L’exemplarité dans le monde arabo-musulman de la Tunisie est loin d’être simple. « Exiger des dirigeants tunisiens qu’ils honorent la promesse de 2011 est le meilleur moyen de garantir la stabilité de ce pays unique » affirme Koussai Ben Fradj, étudiant en philosophie à l’Université de Tunis âgé de 22 ans et également porte-parole de la campagne Fech Nestanaw (Qu’est-ce qu’on attend). Celle-ci a débuté le 3 janvier 2018 à la suite de la loi de finances. Elle dénonce notamment la détérioration des conditions de vie des Tunisiens et la fracture entre le littoral prospère et l’arrière pays oublié. Selon le porte-parole, « la loi des finances 2018 va conduire à l’aggravation de la fracture sociale« . La campagne Fech Nestanaw se bat principalement contre la cherté de la vie. Elle a commencé à une date symbolique dans l’histoire des luttes du peuple tunisien. Le 3 janvier marque en effet les 34 ans des émeutes de pain de 1984.

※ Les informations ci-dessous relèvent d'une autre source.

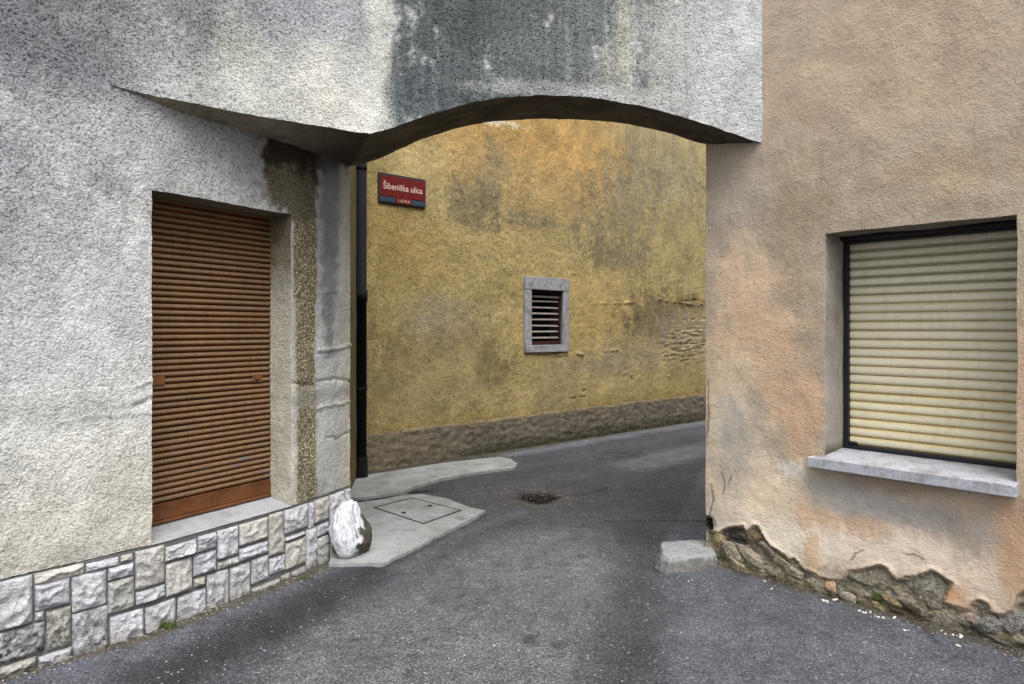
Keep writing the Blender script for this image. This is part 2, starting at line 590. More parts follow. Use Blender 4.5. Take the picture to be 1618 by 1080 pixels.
# ================================================================== THE GROUND
def ground():
    xs = np.concatenate([[-60, -30, -15, -8, -6], lines([-4.4, 5.0], 0.028), [6, 8, 12, 20, 40, 60]])
    ys = np.concatenate([[-60, -30, -12, -5, -2, 0, 1.2], lines([2.0, 7.6], 0.024), lines([7.65, 13.5], 0.06), [16, 22, 40, 60]])
    X, Y = np.meshgrid(xs, ys, indexing='ij')
    x, y = X.ravel(), Y.ravel()
    P = np.stack([x, y], 1)
    P3 = np.stack([x, y, np.zeros_like(x)], 1)
    n1 = fbm(P3 * 1.3, 4); n2 = fbm(P3 * [7, 7, 1] + 4, 4); n3 = fbm(P3 * 2.7 + 31, 3)
    z = 0.006 * n1 + 0.004 * n2
    c = np.tile(S(72, 73, 77), (len(x), 1))

    def lay(m, cc):
        nonlocal c
        m = np.clip(m, 0, 1)[:, None]
        c = c * (1 - m) + np.asarray(cc) * m

    def band(pix, r0, r1, cc, st, soft=0.5):
        L = np.array([gp(a, b)[:2] for a, b in pix])
        d, t = seg_dist(P, L)
        r = r0 + (r1 - r0) * t
        q = d / r + 0.35 * n2 + 0.35 * n3
        lay(st * (1 - sstep(1 - soft, 1 + soft, q)), cc)

    def pol(pix, cc, st, soft):
        L = [tuple(gp(a, b)[:2]) for a, b in pix]
        _, sd_ = poly_mask(P, L, soft)
        lay(st * sstep(-soft, soft, sd_ + 0.12 * soft * 3 * n2), cc)

    # pale dusty sides of the yard, dark carriageway inside the passage
    pol([(1010, 1300), (1040, 905), (1130, 880), (1700, 1040), (2100, 1300)], S(84, 87, 93), 0.85, 0.18)
    pol([(-900, 1300), (0, 1075), (515, 893), (560, 893), (430, 950), (200, 1080), (100, 1300)], S(86, 88, 95), 0.75, 0.12)
    pol([(560, 890), (768, 806), (660, 775), (818, 738), (1140, 668), (1400, 640), (1160, 700), (1120, 745), (1045, 850), (960, 825), (800, 820), (650, 870)], S(82, 82, 85), 0.8, 0.10)
    pol([(700, 900), (830, 826), (950, 835), (985, 900), (960, 1000), (900, 1300), (300, 1300), (450, 1030)], S(94, 94, 95), 0.8, 0.18)
    # darker tyre runs
    band([(690, 850), (560, 915), (430, 985), (250, 1075), (100, 1200)], 0.17, 0.21, S(46, 45, 48), 0.85, 0.75)
    band([(1010, 835), (1020, 900), (1010, 980), (985, 1100), (960, 1300)], 0.15, 0.20, S(58, 57, 60), 0.75, 0.95)
    band([(1113, 690), (960, 722), (820, 752), (700, 772)], 0.35, 0.2, S(66, 64, 69), 0.5)
    # pale strips: foot of the far wall, right hand corner, streak through the arch
    band([(1200, 655), (1113, 667), (960, 690), (840, 712), (805, 718)], 0.28, 0.12, S(104, 105, 112), 0.8)
    band([(1000, 735), (1100, 712), (1160, 700)], 0.25, 0.3, S(108, 108, 112), 0.7)
    pol([(1050, 860), (1110, 742), (1125, 735), (1125, 862)], S(98, 101, 109), 0.9, 0.06)
    band([(640, 895), (730, 842), (830, 808)], 0.09, 0.06, S(98, 99, 104), 0.5, 0.8)
    band([(830, 890), (860, 860), (900, 900)], 0.25, 0.2, S(102, 101, 101), 0.5)
    band([(540, 791), (600, 785), (650, 778), (675, 776)], 0.09, 0.06, S(40, 38, 38), 0.95)
    c = c * np.array([.95, .97, .97])
    # seams and cracks
    for pix, w_, st in (([(955, 824), (1000, 823), (1060, 822), (1116, 822)], 0.010, 0.9), ([(880, 783), (925, 780), (960, 770)], 0.012, 0.7),
                        ([(570, 912), (640, 870), (768, 812)], 0.013, 0.75), ([(640, 1085), (655, 1040), (648, 1000), (668, 960)], 0.004, .6), ([(905, 1000), (930, 960), (925, 930)], 0.004, .5), ([(700, 905), (760, 898), (800, 903), (850, 897)], 0.005, .5), ([(1170, 960), (1240, 975), (1330, 1010)], 0.004, .5), ([(930, 712), (990, 716), (1010, 722)], 0.012, 0.6),
                        ([(1455, 990), (1475, 1008), (1488, 1022)], 0.007, 0.7)):
        L = np.array([gp(a, b)[:2] for a, b in pix])
        d, _ = seg_dist(P + 0.012 * np.stack([n2, n3], 1), L)
        m = 1 - sstep(w_ * 0.6, w_ * 2.2, d)
        lay(st * m, S(42, 40, 42)); z = z - 0.006 * m
    # small oil marks
    for px, py, r, st in ((560, 1010, .03, .8), (672, 1010, .022, .8), (838, 1012, .04, .7), (842, 1005, .028, .7), (882, 1020, .035, .6), (880, 975, .05, .45), (920, 878, .05, .45),
                          (865, 912, .03, .5), (728, 940, .03, .5), (785, 930, .025, .6), (750, 1056, .03, .5), (1140, 1015, .05, .3), (905, 915, .04, .4), (430, 1040, .06, .35)):
        q = gp(px, py)[:2]
        d = np.linalg.norm(P - q, axis=1) / r + 0.5 * n2
        lay(st * (1 - sstep(0.5, 1.4, d)), S(48, 45, 50))
    # pothole with rotted leaves
    q = gp(850, 784)[:2]
    d = np.sqrt(((P[:, 0] - q[0]) / 0.21) ** 2 + ((P[:, 1] - q[1]) / 0.24) ** 2) + 0.5 * n2 + 0.25 * n3
    lay(0.45 * (1 - sstep(1.2, 2.6, d)), S(86, 82, 78))
    lay(0.97 * (1 - sstep(0.5, 1.25, d)), S(22, 19, 16)); z = z - 0.035 * (1 - sstep(0.4, 1.3, d))
    # brown-green dirt along the foot of the walls
    for L, cc, wd in (([(-300, 1190), (0, 1068), (240, 1004), (515, 895)], S(74, 68, 54), .05), ([(1115, 886), (1250, 925), (1400, 968), (1618, 1034), (1900, 1110)], S(70, 64, 52), .05),
                      ([(560, 752), (800, 713), (1130, 660)], S(72, 70, 54), .08)):
        LL = np.array([gp(a, b)[:2] for a, b in L])
        d, _ = seg_dist(P, LL)
        lay(0.8 * (1 - sstep(wd * .4, wd * 1.6, d + 0.03 * n2)), cc)
    s_ = Sheet()
    near = 1 - sstep(6.0, 11.0, y)
    s_.add(np.stack([x, y, z], 1), grid_faces(len(xs), len(ys)), c, 0.35 + 0.65 * near)
    tag(s_.build('road', M['asphalt']), kind='structure')


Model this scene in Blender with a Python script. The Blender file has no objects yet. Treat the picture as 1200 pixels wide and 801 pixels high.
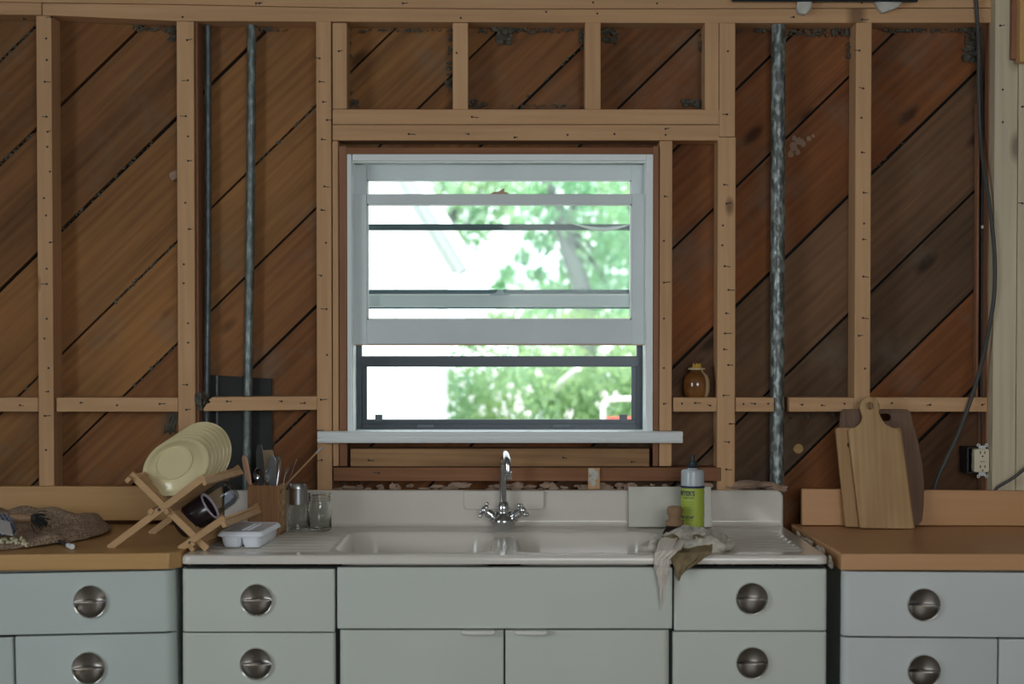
import bpy, bmesh, math, random
from mathutils import Vector, Matrix, Euler, noise
random.seed(7)
C = bpy.context.scene.collection
R = math.radians
# ------------------------------------------------------------------ camera
F = 1806.0            # focal length in pixels of a 1200 px wide frame
CAM = Vector((0.0, -4.62, 1.46)); PITCH = R(1.2); SHIFT = 39.0
cd = bpy.data.cameras.new('camera'); cam = bpy.data.objects.new('camera', cd); C.objects.link(cam)
cam.location = CAM; cam.rotation_euler = (R(90) - PITCH, 0, 0)
cd.sensor_width = 36.0; cd.lens = F / 1200 * 36.0; cd.shift_y = SHIFT / 1200
cd.clip_start = 0.05; cd.clip_end = 200
cd.dof.use_dof = True; cd.dof.focus_distance = 4.60; cd.dof.aperture_fstop = 2.4
bpy.context.scene.camera = cam
# ------------------------------------------------------------------ light
sc = bpy.context.scene
sc.view_settings.view_transform = 'Standard'; sc.view_settings.look = 'None'
sc.view_settings.gamma = 1.0; sc.view_settings.use_curve_mapping = False
sc.view_settings.exposure = 0.10
wd = bpy.data.worlds.new('sky'); sc.world = wd; wd.use_nodes = True
bg = wd.node_tree.nodes['Background']; bg.inputs[0].default_value = (0.86, 0.94, 1.0, 1); bg.inputs[1].default_value = 2.6
def area(name, loc, rot, sx, sy, power, col):
    l = bpy.data.lights.new(name, 'AREA'); l.shape = 'RECTANGLE'; l.size = sx; l.size_y = sy; l.energy = power; l.color = col
    o = bpy.data.objects.new(name, l); C.objects.link(o); o.location = loc; o.rotation_euler = rot; return o
# daylight through the windows of the wall behind the camera and of the side wall beside it
area('window_daylight_back', (0.9, -5.92, 1.84), (R(90), 0, 0), 1.9, 1.15, 43, (0.98, 0.98, 0.96))
area('window_daylight_side', (-2.93, -3.3, 1.65), (R(90), 0, R(-90)), 1.5, 1.25, 30, (0.88, 0.96, 1.0))
sl = bpy.data.lights.new('sun', 'SUN'); sl.energy = 4.5; sl.angle = R(1); sl.color = (1, 0.96, 0.9)
so = bpy.data.objects.new('sun', sl); C.objects.link(so); so.rotation_euler = (R(38), R(-24), 0)

# ------------------------------------------------------------------ picture coordinates -> points on real planes
_ct, _st = math.cos(PITCH), math.sin(PITCH)
def pt(px, py, Y):
    """the point on the plane y = Y seen at picture position (px, py)"""
    a = (px - 600.0) / F; b = (400.5 + SHIFT - py) / F
    d = Vector((a, _ct + b * _st, -_st + b * _ct))
    return CAM + d * ((Y - CAM.y) / d.y)
def X(px, Y, py=420): return pt(px, py, Y).x
def Z(py, Y): return pt(600, py, Y).z

# ------------------------------------------------------------------ helpers
MW = {}
def mw(o): return MW.get(o.name, Matrix.Identity(4)) if o else Matrix.Identity(4)
def tag(o, label=None, cat=None, group=None, kind=None):
    if label: o['label'] = label
    if cat: o['category'] = cat
    if group: o['group'] = group
    if kind: o['kind'] = kind
    return o
def thing(name, label, cat, loc=(0, 0, 0), rot=(0, 0, 0), group=None, kind=None, parent=None):
    o = bpy.data.objects.new(name, None); C.objects.link(o); o.empty_display_size = 0.05
    o.location = loc; o.rotation_euler = rot
    MW[o.name] = Matrix.Translation(Vector(loc)) @ Euler(rot).to_matrix().to_4x4()
    return tag(o, label, cat, group, kind)
class MB:
    def __init__(s): s.v = []; s.f = []; s.m = []; s.M = Matrix.Identity(4); s.mi = 0; s.col = []; s.c = (1, 1, 1, 1)
    def add(s, vs, fs):
        b = len(s.v)
        for p in vs: s.v.append(s.M @ Vector(p))
        for f in fs: s.f.append([b + i for i in f]); s.m.append(s.mi); s.col.append(s.c)
        return s
    def box(s, x0, x1, y0, y1, z0, z1):
        vs = [(x, y, z) for x in (x0, x1) for y in (y0, y1) for z in (z0, z1)]
        return s.add(vs, [(0, 1, 3, 2), (4, 6, 7, 5), (0, 4, 5, 1), (2, 3, 7, 6), (0, 2, 6, 4), (1, 5, 7, 3)])
    def boxpx(s, x0, x1, y0, y1, Y0, Y1):
        """box whose front face (plane Y0) shows at those picture bounds"""
        a = pt(x0, y0, Y0); b = pt(x1, y1, Y0)
        return s.box(a.x, b.x, Y0, Y1, b.z, a.z)
    def quadpx(s, pts, Y0, Y1):
        """prism with a front outline given by picture points on plane Y0"""
        w = [pt(p[0], p[1], Y0) for p in pts]
        return s.prism([(q.x, q.z) for q in w], Y0, Y1)
    def prism(s, out, y0, y1):
        n = len(out); ar = sum(out[i][0] * out[(i + 1) % n][1] - out[(i + 1) % n][0] * out[i][1] for i in range(n))
        if ar < 0: out = out[::-1]
        vs = [(p[0], y0, p[1]) for p in out] + [(p[0], y1, p[1]) for p in out]
        fs = [tuple(range(n)), tuple(range(2 * n - 1, n - 1, -1))]
        for i in range(n): j = (i + 1) % n; fs.append((i, n + i, n + j, j))
        return s.add(vs, fs)
    def prismz(s, out, z0, z1):
        n = len(out); ar = sum(out[i][0] * out[(i + 1) % n][1] - out[(i + 1) % n][0] * out[i][1] for i in range(n))
        if ar < 0: out = out[::-1]
        vs = [(p[0], p[1], z0) for p in out] + [(p[0], p[1], z1) for p in out]
        fs = [tuple(range(n - 1, -1, -1)), tuple(range(n, 2 * n))]
        for i in range(n): j = (i + 1) % n; fs.append((i, j, n + j, n + i))
        return s.add(vs, fs)
    def lathe(s, prof, n=28, M=None, closed=False):
        """profile of (r, z) about local z"""
        M = M or Matrix.Identity(4); vs = []; fs = []; k = len(prof)
        for i in range(n):
            a = 2 * math.pi * i / n
            for r, z in prof: vs.append(M @ Vector((r * math.cos(a), r * math.sin(a), z)))
        for i in range(n):
            j = (i + 1) % n
            for q in range(k - 1 if not closed else k):
                w = (q + 1) % k
                fs.append((i * k + q, j * k + q, j * k + w, i * k + w))
        return s.add(vs, fs)
    def tube(s, pts, r, n=8, cap=True, flat=1.0):
        pts = [Vector(p) for p in pts]; rs = r if isinstance(r, (list, tuple)) else [r] * len(pts)
        vs = []; fs = []; up = Vector((0, 0, 1)); u = None
        for i, p in enumerate(pts):
            t = (pts[min(i + 1, len(pts) - 1)] - pts[max(i - 1, 0)]).normalized()
            if u is None:
                u = t.cross(up)
                if u.length < 0.1: u = t.cross(Vector((1, 0, 0)))
            u = (u - t * u.dot(t)).normalized(); w = t.cross(u)
            for k in range(n):
                a = 2 * math.pi * k / n; vs.append(p + (u * math.cos(a) + w * math.sin(a) * flat) * rs[i])
        for i in range(len(pts) - 1):
            for k in range(n):
                l = (k + 1) % n; fs.append((i * n + k, i * n + l, (i + 1) * n + l, (i + 1) * n + k))
        if cap:
            fs.append(tuple(range(n - 1, -1, -1))); b = (len(pts) - 1) * n; fs.append(tuple(b + k for k in range(n)))
        return s.add(vs, fs)
    def bar(s, p, q, w, d, side=Vector((0, 1, 0))):
        """rectangular bar from p to q, d along side, w across"""
        p = Vector(p); q = Vector(q); t = (q - p).normalized(); sd = side.normalized() * d / 2; ac = t.cross(side).normalized() * w / 2
        vs = [e + a * i + b * j for e in (p, q) for a, i in ((sd, -1), (sd, 1)) for b, j in ((ac, -1), (ac, 1))]
        return s.add(vs, [(0, 1, 3, 2), (4, 6, 7, 5), (0, 4, 5, 1), (2, 3, 7, 6), (0, 2, 6, 4), (1, 5, 7, 3)])
    def ball(s, c, r, n=12, sc=(1, 1, 1)):
        k = n // 2
        prof = [(max(1e-5, math.sin(math.pi * i / k)), -math.cos(math.pi * i / k)) for i in range(k + 1)]
        return s.lathe(prof, n, Matrix.Translation(Vector(c)) @ Matrix.Diagonal((r * sc[0], r * sc[1], r * sc[2], 1)))
    def grid(s, fn, nu, nv):
        vs = [fn(i / nu, j / nv) for i in range(nu + 1) for j in range(nv + 1)]; fs = []
        for i in range(nu):
            for j in range(nv):
                a = i * (nv + 1) + j; fs.append((a, a + nv + 1, a + nv + 2, a + 1))
        return s.add(vs, fs)
    def build(s, name, mats, parent=None, loc=None, bevel=0, seg=2, smooth=35, solid=0, sub=0, local=False, fix=True):
        mats = mats if isinstance(mats, (list, tuple)) else [mats]
        if parent is not None and not local: inv = mw(parent).inverted(); vs = [inv @ v for v in s.v]; base = None
        elif parent is not None: vs = list(s.v); base = None
        else:
            if loc is None:
                lo = [min(v[i] for v in s.v) for i in range(3)]; hi = [max(v[i] for v in s.v) for i in range(3)]
                loc = Vector(((lo[0] + hi[0]) / 2, (lo[1] + hi[1]) / 2, lo[2]))
            base = Vector(loc); vs = [v - base for v in s.v]
        me = bpy.data.meshes.new(name); me.from_pydata(vs, [], s.f)
        for m in mats: me.materials.append(m)
        me.polygons.foreach_set('material_index', s.m)
        if any(c != (1, 1, 1, 1) for c in s.col):
            at = me.color_attributes.new('tone', 'FLOAT_COLOR', 'CORNER')
            flat = []
            for p, c in zip(me.polygons, s.col): flat.extend(list(c) * p.loop_total)
            at.data.foreach_set('color', flat)
        me.validate(); me.update()
        if fix:
            bm = bmesh.new(); bm.from_mesh(me); bmesh.ops.remove_doubles(bm, verts=bm.verts, dist=1e-6)
            bmesh.ops.recalc_face_normals(bm, faces=bm.faces); bm.to_mesh(me); bm.free()
        if smooth:
            me.polygons.foreach_set('use_smooth', [True] * len(me.polygons)); me.set_sharp_from_angle(angle=R(smooth))
        o = bpy.data.objects.new(name, me); C.objects.link(o)
        if parent is not None: o.parent = parent; MW[o.name] = mw(parent)
        else: o.location = base; MW[o.name] = Matrix.Translation(base)
        if solid: md = o.modifiers.new('thick', 'SOLIDIFY'); md.thickness = solid; md.offset = 0
        if sub: md = o.modifiers.new('sub', 'SUBSURF'); md.levels = sub; md.render_levels = sub
        if bevel:
            md = o.modifiers.new('bevel', 'BEVEL'); md.width = bevel; md.segments = seg; md.limit_method = 'ANGLE'; md.angle_limit = R(40)
        return o
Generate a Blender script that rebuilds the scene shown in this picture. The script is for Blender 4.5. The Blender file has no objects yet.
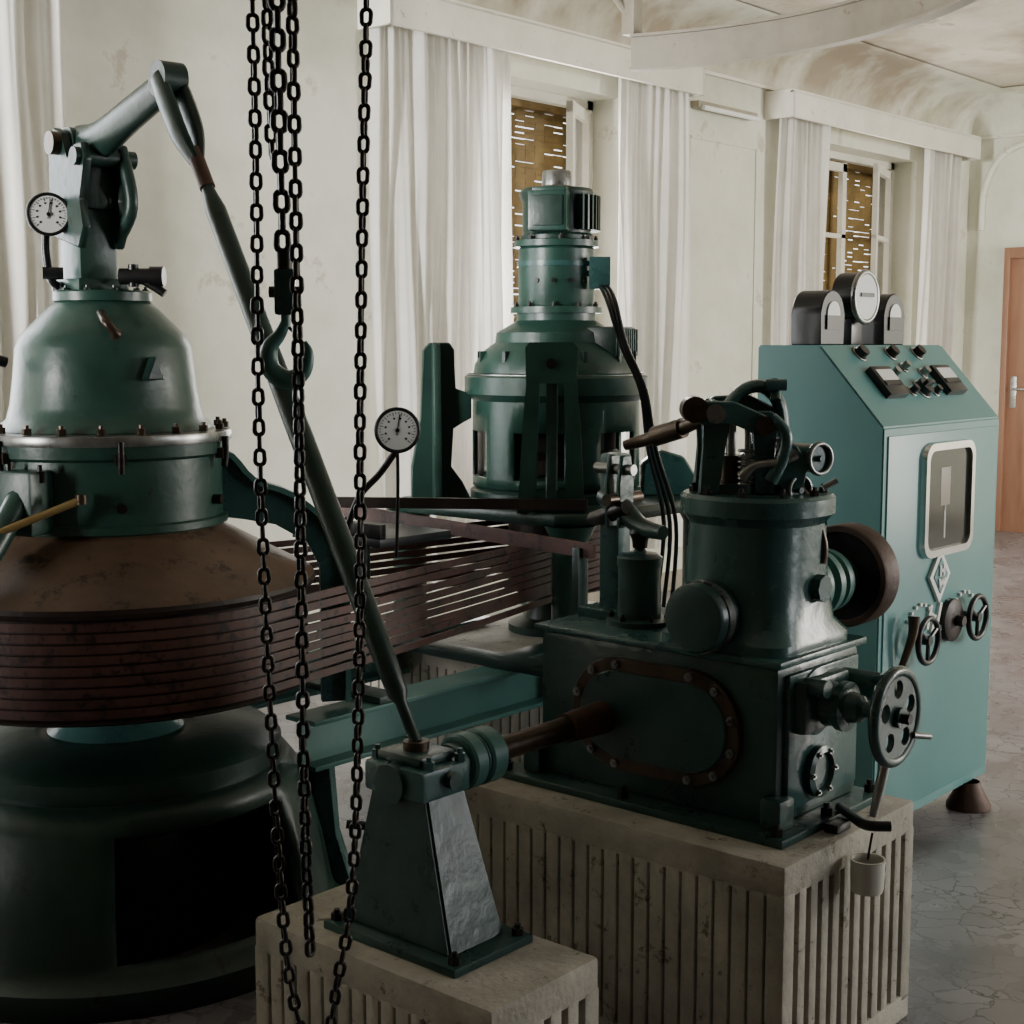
import bpy, bmesh, math, random
from mathutils import Vector, Matrix, noise
random.seed(4)
V = Vector
def lin(c):
    return tuple(((x/255)/12.92 if x/255 <= .04045 else ((x/255+.055)/1.055)**2.4) for x in c)+(1,)

# ---------------- materials ----------------
def mat(name, c1, c2=None, scale=6, rough=.5, metal=0, bump=0, bscale=40, spots=None, spot_amt=.62, transl=0, coat=0, rvar=.12, stretch=None):
    m = bpy.data.materials.new(name); m.use_nodes = True
    nt = m.node_tree; N = nt.nodes; L = nt.links
    b = N['Principled BSDF']; out = N['Material Output']
    tc = N.new('ShaderNodeTexCoord'); co = tc.outputs['Object']
    if stretch:
        mp = N.new('ShaderNodeMapping'); mp.inputs['Scale'].default_value = stretch
        L.new(co, mp.inputs['Vector']); co = mp.outputs['Vector']
    n = N.new('ShaderNodeTexNoise'); n.inputs['Scale'].default_value = scale; n.inputs['Detail'].default_value = 6
    n.inputs['Roughness'].default_value = .65
    L.new(co, n.inputs['Vector'])
    r = N.new('ShaderNodeValToRGB'); r.color_ramp.elements[0].position = .35; r.color_ramp.elements[1].position = .65
    r.color_ramp.elements[0].color = lin(c1); r.color_ramp.elements[1].color = lin(c2 or c1)
    L.new(n.outputs['Fac'], r.inputs['Fac']); col = r.outputs['Color']
    if spots:
        n2 = N.new('ShaderNodeTexNoise'); n2.inputs['Scale'].default_value = scale*3.1; n2.inputs['Detail'].default_value = 8
        n2.inputs['Roughness'].default_value = .75
        L.new(co, n2.inputs['Vector'])
        r2 = N.new('ShaderNodeValToRGB'); r2.color_ramp.elements[0].position = spot_amt; r2.color_ramp.elements[1].position = spot_amt+.06
        r2.color_ramp.elements[0].color = (0,0,0,1); r2.color_ramp.elements[1].color = (1,1,1,1)
        L.new(n2.outputs['Fac'], r2.inputs['Fac'])
        mx = N.new('ShaderNodeMixRGB'); mx.inputs['Color2'].default_value = lin(spots)
        L.new(r2.outputs['Color'], mx.inputs['Fac']); L.new(col, mx.inputs['Color1']); col = mx.outputs['Color']
    L.new(col, b.inputs['Base Color'])
    mr = N.new('ShaderNodeMapRange'); mr.inputs['To Min'].default_value = max(.03, rough-rvar); mr.inputs['To Max'].default_value = min(1, rough+rvar)
    L.new(n.outputs['Fac'], mr.inputs['Value']); L.new(mr.outputs['Result'], b.inputs['Roughness'])
    b.inputs['Metallic'].default_value = metal
    b.inputs['Coat Weight'].default_value = coat
    if bump:
        n3 = N.new('ShaderNodeTexNoise'); n3.inputs['Scale'].default_value = bscale; n3.inputs['Detail'].default_value = 4
        L.new(co, n3.inputs['Vector'])
        bp = N.new('ShaderNodeBump'); bp.inputs['Strength'].default_value = bump; bp.inputs['Distance'].default_value = .01
        L.new(n3.outputs['Fac'], bp.inputs['Height']); L.new(bp.outputs['Normal'], b.inputs['Normal'])
    if transl:
        t = N.new('ShaderNodeBsdfTranslucent'); L.new(col, t.inputs['Color'])
        ms = N.new('ShaderNodeMixShader'); ms.inputs['Fac'].default_value = transl
        L.new(b.outputs['BSDF'], ms.inputs[1]); L.new(t.outputs['BSDF'], ms.inputs[2]); L.new(ms.outputs['Shader'], out.inputs['Surface'])
    return m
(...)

Les revendications du mouvement Fech Nestanaw sont les suivantes. Premièrement, ils demandent l’abrogation de la loi de finances 2018. Celle-ci a en effet fait augmenter les prix, aggravant la fracture sociale en Tunisie et, par conséquent, précarisantles couches populaires. Ils demandent également des comptes aux lobbies des anciens et des nouveaux régimes qui ont pillé l’État. Enfin, ils souhaitent la mise en place de la justice fiscale.

Les membres de Fech Nestanaw sont d’ailleurs venus déguisés en clown lors des manifestations organisées: « nous sommes venus avec des nez rouges pour montrer que nous sommes pacifiques, que nous sommes de jeunes activistes, des étudiants, des artistes qui ne demandons que la justice sociale » affirme Rhana Bensalem, étudiante en droit de 22 ans.

 

Situation actuelle:

C’est à la suite d’un mort le 8 janvier à Tebourba (situé à 40km environ de Tunis) que les manifestations se sont multipliées. Alors que l’état d’urgence est en vigueur depuis plus de deux ans, après les attentats djihadistes de 2015, les forces de sécurité ont procédé à plus de 600 arrestations depuis début janvier. Ces rassemblements ont couvert presque toute la Tunisie. En marge de cela, se déroule dans le même temps de nombreux pillages, des troubles et des mises à sac de bâtiments publics. Les manifestations sont la face la plus violente d’un large mouvement de contestation contre la cherté de la vie en Tunisie. Le pays a beau avoir connu un avancement sur le plan politique avec la révolution de jasmin, rien n’a évolué sur le plan économique. Selon un sondage publié le 10 janvier 2018 par le Centre républicain international (CRI), 68% des Tunisiens jugent la situation économique très mauvaise.

Le gouvernement semble avoir pris en compte les revendications des Tunisiens. Il a promis samedi 13 janvier un plan d’action social qui doit bénéficier à plus de 120 000 personnes et qui devrait coûter plus de 70 millions de dinars (soit 23,5 millions d’euros). Les premières mesures ne font pas taire les revendications. Fech Nestanaw s’est de nouveau mobilisé après cette annonce le 20 janvier. « Parmi les acquis de la démocratie, il y a la possibilité de s’organiser, la possibilité de manifester mais aussi on a l’obligation de travailler pour que l’économie tunisienne soit une économie saine » déclare le ministre tunisien des finances Righa Chalghoum.

 

Par conséquent, la situation actuelle en Tunisie découle d’un long mouvement de contestation. Si, a priori, le pays semble mieux se porter depuis 2011, l’économie se dégrade de plus en plus. En effet, les avancées notables sont seulement présentes sur le plan politique, bien qu’il reste de nombreuses choses à régler. Le plan économique n’a connu aucune évolution et semble s’être figé dans le temps. Les Tunisiens réclament donc un changement et protestent contre la loi des finances qui ne ferait qu’aggraver leur situation déjà très précaire pour beaucoup. La Tunisie traverse donc une nouvelle crise mais cette fois-ci sur un nouveau plan. Pour eux, la révolution continue.